**AIM**
Each entry below must be repeated exactly, with pictures left out.

**ENTRIES**
┄┄┄┄┄┄

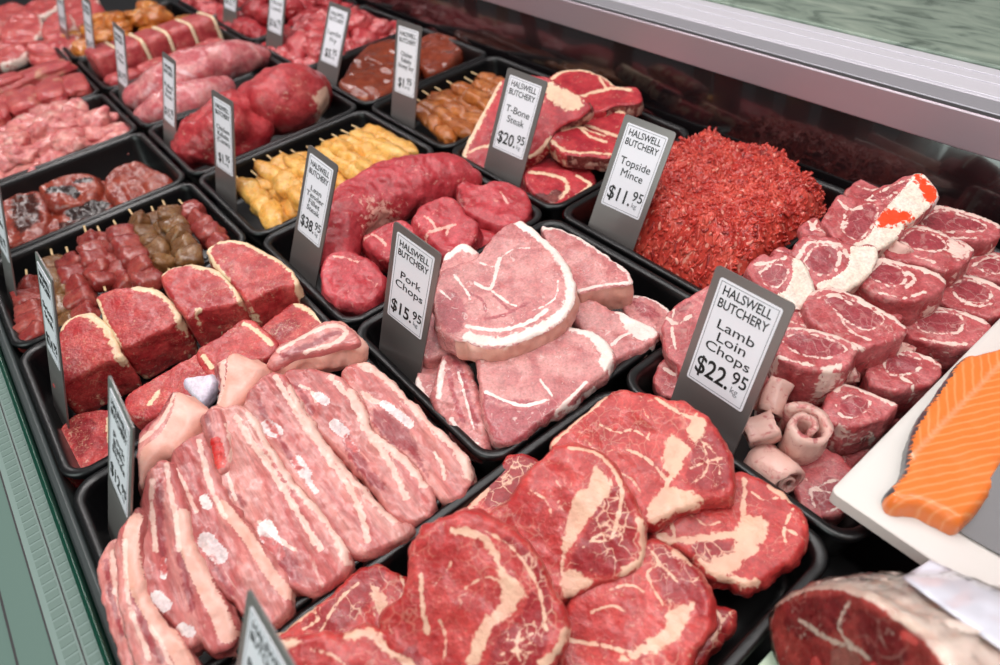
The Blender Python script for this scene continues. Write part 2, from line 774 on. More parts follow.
M_EDGE = plain('tag_edge', 'c9bfc6', rough=.3)


def marble_mat():
    m, nt, b = new_mat('green_marble')
    N, L = nt.nodes.new, nt.links.new
    tc = N('ShaderNodeTexCoord')
    mp = N('ShaderNodeMapping')
    mp.inputs['Rotation'].default_value = (0, 0, R_(12))
    mp.inputs['Scale'].default_value = (9, 3.2, 4)
    L(tc.outputs['Object'], mp.inputs['Vector'])
    n = N('ShaderNodeTexNoise')
    n.inputs['Scale'].default_value = 3.2
    n.inputs['Detail'].default_value = 8
    n.inputs['Distortion'].default_value = 1.4
    L(mp.outputs[0], n.inputs['Vector'])
    r = N('ShaderNodeValToRGB')
    e = r.color_ramp.elements
    e[0].position, e[0].color = .30, lin('46544a')
    e[1].position, e[1].color = .72, lin('98a394')
    x = e.new(.48)
    x.color = lin('7d8b7e')
    L(n.outputs['Fac'], r.inputs[0])
    L(r.outputs[0], b.inputs['Base Color'])
    b.inputs['Roughness'].default_value = .25
    return m


def frost_mat():
    """reddish dark reflecting strip of the sliding back doors"""
    return plain('smoked_door_glass', '1b1213', rough=.12, spec=.7)


cab = empty('display_cabinet', (-.135, .2, -.08))
tag(cab, 'long refrigerated meat display cabinet with black deck, green-tinted front ledge and steel back rail', 'display cabinet')


def cpart(name, mat, *boxes, bevel=0, parent=cab):
    b = MB()
    for q in boxes:
        b.box(*q)
    return b.build(name, mat, parent, Matrix(), bevel=bevel)


Y0, Y1 = -.9, 4.6
cpart('deck', M_DECK, (-.146, .837, Y0, Y1, -.10, -.072))
cpart('front_rail', plain('front_rail_plastic', '3f4646', rough=.35), (-.1455, -.1355, Y0, Y1, -.06, -.003), bevel=.003)
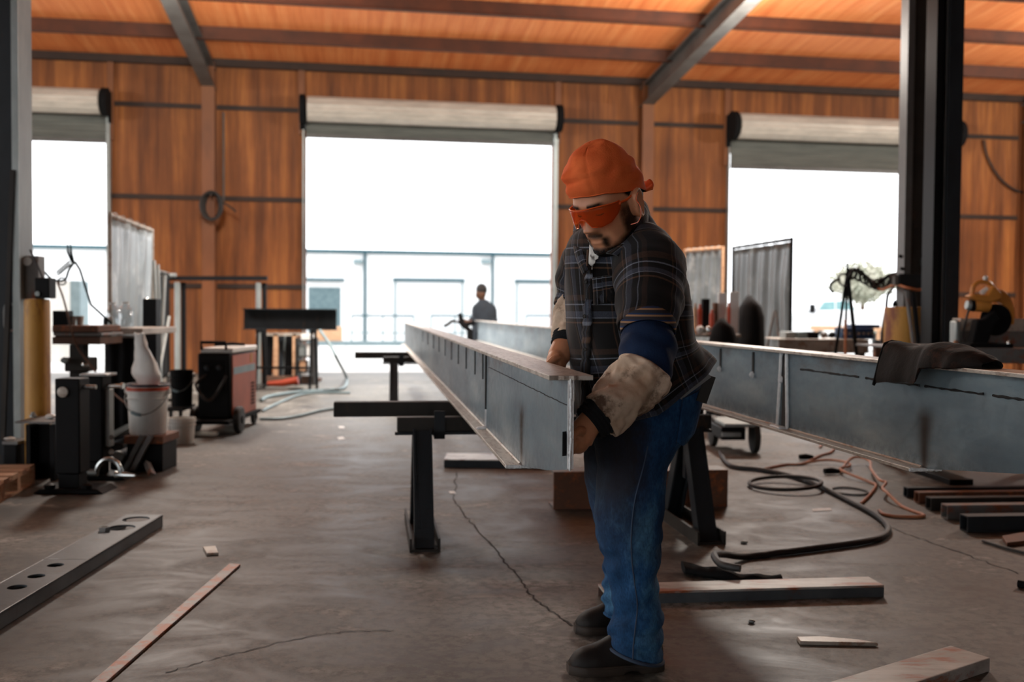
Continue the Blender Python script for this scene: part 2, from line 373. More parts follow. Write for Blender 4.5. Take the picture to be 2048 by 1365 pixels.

┄┄┄┄┄┄

**TASK RESPONSE**
The Blender Python script for this scene continues. Write part 2, from line 774 on. More parts follow.
M_EDGE = plain('tag_edge', 'c9bfc6', rough=.3)


def marble_mat():
    m, nt, b = new_mat('green_marble')
    N, L = nt.nodes.new, nt.links.new
    tc = N('ShaderNodeTexCoord')
    mp = N('ShaderNodeMapping')
    mp.inputs['Rotation'].default_value = (0, 0, R_(12))
    mp.inputs['Scale'].default_value = (9, 3.2, 4)
    L(tc.outputs['Object'], mp.inputs['Vector'])
    n = N('ShaderNodeTexNoise')
    n.inputs['Scale'].default_value = 3.2
    n.inputs['Detail'].default_value = 8
    n.inputs['Distortion'].default_value = 1.4
    L(mp.outputs[0], n.inputs['Vector'])
    r = N('ShaderNodeValToRGB')
    e = r.color_ramp.elements
    e[0].position, e[0].color = .30, lin('46544a')
    e[1].position, e[1].color = .72, lin('98a394')
    x = e.new(.48)
    x.color = lin('7d8b7e')
    L(n.outputs['Fac'], r.inputs[0])
    L(r.outputs[0], b.inputs['Base Color'])
    b.inputs['Roughness'].default_value = .25
    return m


def frost_mat():
    """reddish dark reflecting strip of the sliding back doors"""
    return plain('smoked_door_glass', '1b1213', rough=.12, spec=.7)


cab = empty('display_cabinet', (-.135, .2, -.08))
tag(cab, 'long refrigerated meat display cabinet with black deck, green-tinted front ledge and steel back rail', 'display cabinet')


def cpart(name, mat, *boxes, bevel=0, parent=cab):
    b = MB()
    for q in boxes:
        b.box(*q)
    return b.build(name, mat, parent, Matrix(), bevel=bevel)


Y0, Y1 = -.9, 4.6
cpart('deck', M_DECK, (-.146, .837, Y0, Y1, -.10, -.072))
cpart('front_rail', plain('front_rail_plastic', '3f4646', rough=.35), (-.1455, -.1355, Y0, Y1, -.06, -.003), bevel=.003)
Continue the Blender Python script for this scene: part 2, from line 373. More parts follow. Write for Blender 4.5. Take the picture to be 2048 by 1365 pixels.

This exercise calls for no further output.